Когда Вильсон вызвал французского посла, чтобы информировать его относительно своих секретных отношений с австрийцами, то он «ожидал бури», но ничего подобного не случилось. Жюссеран сказал, что президент «поступил мудро». Секрет заключался: в том, что в начале февраля 1918 г. доверенное лицо Карла и Чернина, граф Ревертера, и представитель французского правительства, граф Арман, возобновили свои тайные сношения, прерванные осенью 1917 г. 2 февраля Ревертера и Арман вновь встретились в швейцарском Фрейбурге. Посланец Чернина заявил, что австро-венгерское правительство склонно при известных условиях устроить встречу министров обеих стран. «Что думают об этом в Париже?» Полученные до сих пор предложения из Парижа неприемлемы, ибо требование Эльзас-Лотарингии является непреодолимым препятствием. Граф Арман ответил, что Франция настаивает, как и до сих пор, на возвращении этих двух провинций. От обсуждения возможности сепаратного мира с Австрией Ревертера уклонился. Дальнейшее продолжение встреч сделалось беспредметным{242}.
Арман вернулся в Париж, а посланец Чернина остался в Швейцарии ожидать ответа из Парижа. [192]
Через две недели, ему было сообщено, что французское правительство готово поедать уполномоченного для встречи с австрийским уполномоченным, если Чернин примет французское предложение, заключающееся в возвращении Эльзас-Лотарингии. Чернин ответил уклончиво, после чего Клемансо оборвал в начале марта нити, связывавшие Вену с Парижем. Ревертера телеграфировал 4 марта Чернину из Берна: «Клемансо, как он сам приказал мне сообщить, не в состоянии принять предложения вашего превосходительства относительно отказа Франции от каких бы то ни было аннексий. Поэтому, по мнению обеих сторон, какая бы то ни была, встреча в настоящее время была бы бесцельной»{243}.

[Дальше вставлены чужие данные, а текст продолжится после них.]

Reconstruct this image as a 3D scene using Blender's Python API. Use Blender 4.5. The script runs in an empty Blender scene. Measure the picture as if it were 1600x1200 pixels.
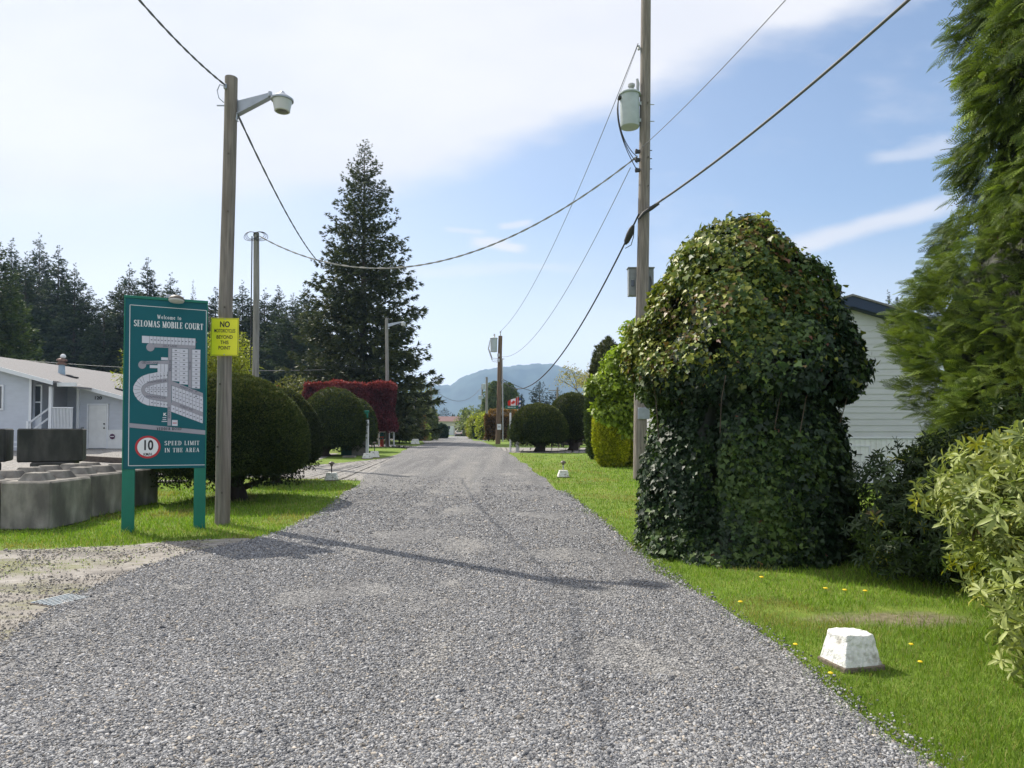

Англия всё это время не прерывала связей с Австрией. Спустя несколько дней начались секретные встречи (9–14 марта) в Берне генерала Смэтса с представителем Австрии Скшинским, которые были продолжением переговоров Смэтса с Менсдорфом, и они также кончились провалом. Мы не касаемся этих переговоров, так как они выходят за рамки нашей темы. После провала и этих переговоров прекратились секретные отношения между обеими сторонами. Германия закончила свои приготовления к весеннему наступлению на Западном фронте. Она была убеждена, что теперь она сможет навязать свою волю всем своим противникам на Востоке и на Западе.